Subjectivation, symbolisation
Notion de subjectivation
Bertrand (2005) indique que la notion de subjectivation reprend, dans une perspective un peu différente, la question du sujet amenée par Lacan, ouvrant des perspectives théoriques et des implications pratiques. À partir de la célèbre formulation de Freud (1923) : « Wo es war, soll ich werden », Lacan (1956) repositionne le pulsionnel comme emplacement au sein duquel « je » (Ich) a le devoir, au sens moral, d’établir son être. Le sujet (je) réalisant en cela le travail de la culture (Kulturarbeit). Pour affirmer encore son propos, Lacan (1966) propose sa fameuse traduction « accentuée » : « Là où c’était, là comme sujet dois-je advenir ». Sa thèse opère une distinction radicale entre le Moi, produit de multiples identifications aliénantes, et le sujet, du côté de la vérité, sujet de l’inconscient et assujetti à ses pulsions. La notion de subjectivation s’intéresse à la structuration du psychisme dans la mesure où l’assomption subjective correspond à l’appropriation ou réappropriation subjective de motions pulsionnelles inconscientes. Ce processus concerne la réminiscence de souvenirs sous l’action de la levée du refoulement, mais aussi des vécus qui, n’ayant pas été symbolisés, demeurent isolés ou clivés à l’état de traces psychiques brutes, hors de toute mémoire, mais toujours actifs sous forme d’agirs compulsifs. Ainsi, le processus de subjectivation demeure, par essence, inachevé, et le sujet, selon la formule de Lacan, ne réalise jamais la visée identitaire unifiante du Moi et reste inévitablement divisé. La subjectivation nécessite la présence d’un autre, lequel par son soutien du processus, contribue à constituer ou rétablir un espace intérieur chez le sujet.
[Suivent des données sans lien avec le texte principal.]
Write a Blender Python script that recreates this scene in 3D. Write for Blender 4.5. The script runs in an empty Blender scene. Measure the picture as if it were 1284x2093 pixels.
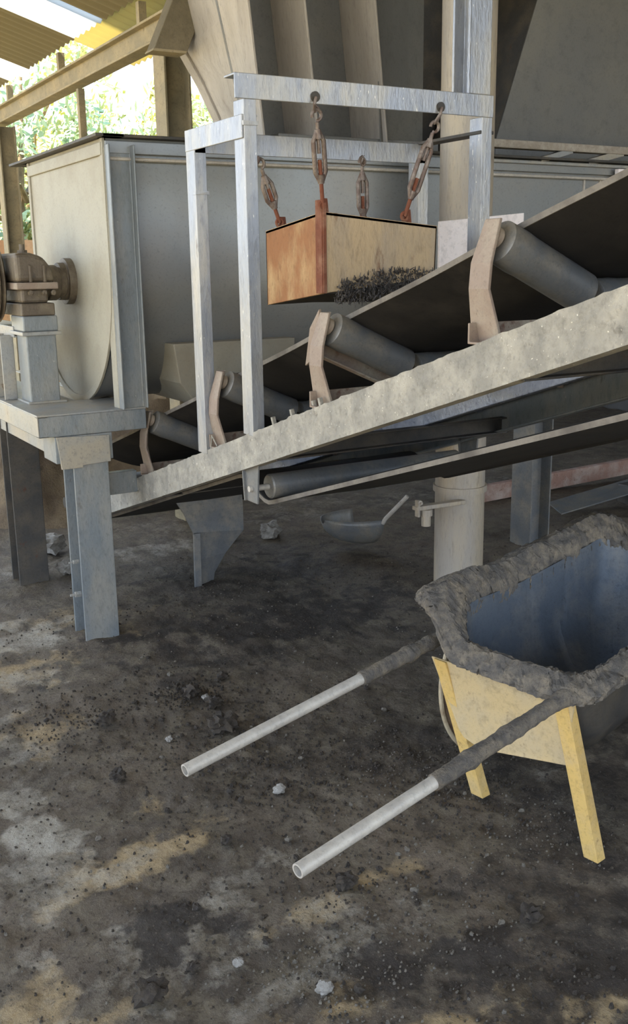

Par ailleurs, la subjectivation passe par la symbolisation des vécus, traces mnésiques, traumas primaires, en vue de leur intégration psychique.
Notion de symbolisation
Etymologiquement, le symbole désigne un objet coupé en deux, permettant aux détenteurs de chaque fragment de se reconnaitre en réunissant les parties en leur possession5 . Ainsi, le symbole, en réunissant deux univers étrangers, opère une reconnaissance et la persistance d’un lien ancien. Pour Winnicott (1971), l’objet trouvé-créé symbolise l’union entre le bébé et la mère, au point où s’inaugure leur état de séparation. L’activité de symbolisation participe de la constitution d’un univers transitionnel. On a donc affaire à une forme plus ou moins élaborée de mise en pensée de la séparation, et à ce titre de reconnaissance de sa subjectivité. Roussillon (2014) définit la symbolisation comme un processus d’organisation progressif de la perception et de sa signification au sein du psychisme, en quatre temps : – Le premier temps est somatique et correspond à la perception des stimuli à un niveau corporel – Le deuxième temps correspond à l’investissement de la perception par la libido, au niveau du Ça. Il s’agit d’un premier mode d’organisation, à un niveau pré-représentatif et pré-subjectif. – Au troisième temps, Le Moi est affecté par cette perception organisée et investie libidinalement et l’intègre à un niveau primaire de symbolisation. La perception devient alors une représentation de chose. – Au quatrième temps, la perception devenu représentation de chose se fraye un chemin jusqu’au Préconscient et, se heurtant à la censure, subit un travail de mise en sens. Elle devient une représentation de mot, permettant une formulation par le sujet de ce qu’il admet avoir perçu.